Pendirian pondok ini hadir sebagai bentuk dedikasinya dalam mengembangkan minat baca dan tulis bagi anak-anak serta masyarakat umum. Melalui pondok baca ini, ia berharap dapat menularkan rasa cinta literasi kepada generasi muda.
Selama hidupnya, ia menulis kurang lebih sebanyak 20 buku. Oleh sebab itu, kontribusi Nh Dini dalam dunia sastra mendapat pengakuan luas, baik di dalam maupun luar negeri.
Berkat kiprahnya di dunia sastra, pemerintah Thailand memberikan penghargaan SEA Write Award pada 2003. Selain itu, atas dedikasinya dalam dunia kepenulisan, Nh Dini menerima berbagai penghargaan dari lembaga kebudayaan di Indonesia.
Sementara itu, ketidakadilan dan patriarki yang dialami kaum perempuan menjadi ciri khas karya Nh Dini. Hal ini selalu terpatri dalam ingatan para pecinta dan penikmat sastra saat membaca karyanya.

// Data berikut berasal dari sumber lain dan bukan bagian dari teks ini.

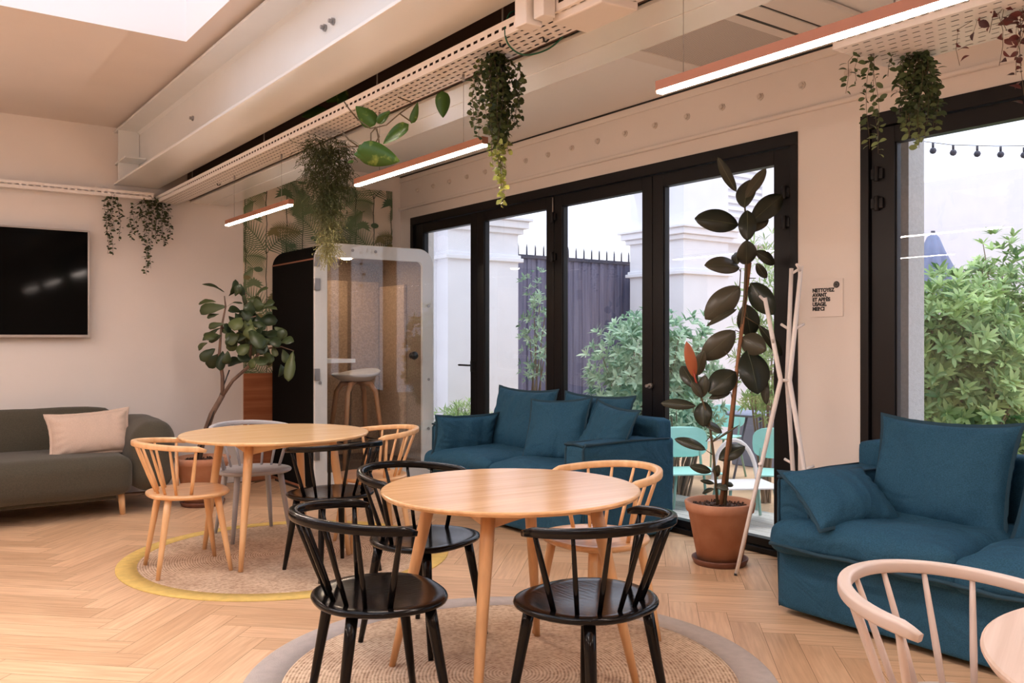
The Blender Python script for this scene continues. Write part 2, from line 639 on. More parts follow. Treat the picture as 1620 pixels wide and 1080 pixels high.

Dengan gaya bahasa yang lugas dan penuh perasaan, tulisan Nh. Dini berhasil menggambarkan pergulatan batin yang dialami oleh tokoh-tokohnya. Sehingga narasi yang ia tulis banyak diilhami oleh pengalaman hidupnya sendiri.
Di balik kesuksesan dan produktivitasnya, ia tetap menghadapi berbagai tantangan dalam kehidupannya. Sebagai seorang perempuan yang mandiri dan memiliki pemikiran maju, ia sering kali menghadapi stigma sosial, terutama setelah memutuskan untuk bercerai dan hidup seorang diri. Namun, ia tetap teguh pada prinsipnya dan terus berkarya hingga akhir hayatnya.
Pada 4 Desember 2018, kabar meninggalnya Nh Dini membawa duka bagi para sastrawan dan masyarakat Indonesia. Ia wafat akibat kecelakaan lalu lintas yang terjadi di Tol Temalang Kilometer 10, Semarang. Sesuai dengan wasiatnya semasa hidup, jenazah Nh Dini kemudian dikremasi di Ambarawa.
Kepergiannya meninggalkan duka mendalam bagi dunia sastra Indonesia. Sastrawan terkemuka ini merupakan sosok perempuan yang berani, mandiri, dan memiliki tekad kuat dalam meniti karier sebagai penulis.
Melalui karya-karyanya, ia tidak hanya menghibur, tetapi juga memberikan wawasan bagi banyak orang, terutama perempuan. Karya-karyanya tetap abadi dan menjadi bagian penting dalam sejarah sastra Indonesia, serta terus menginspirasi para pembaca hingga saat ini.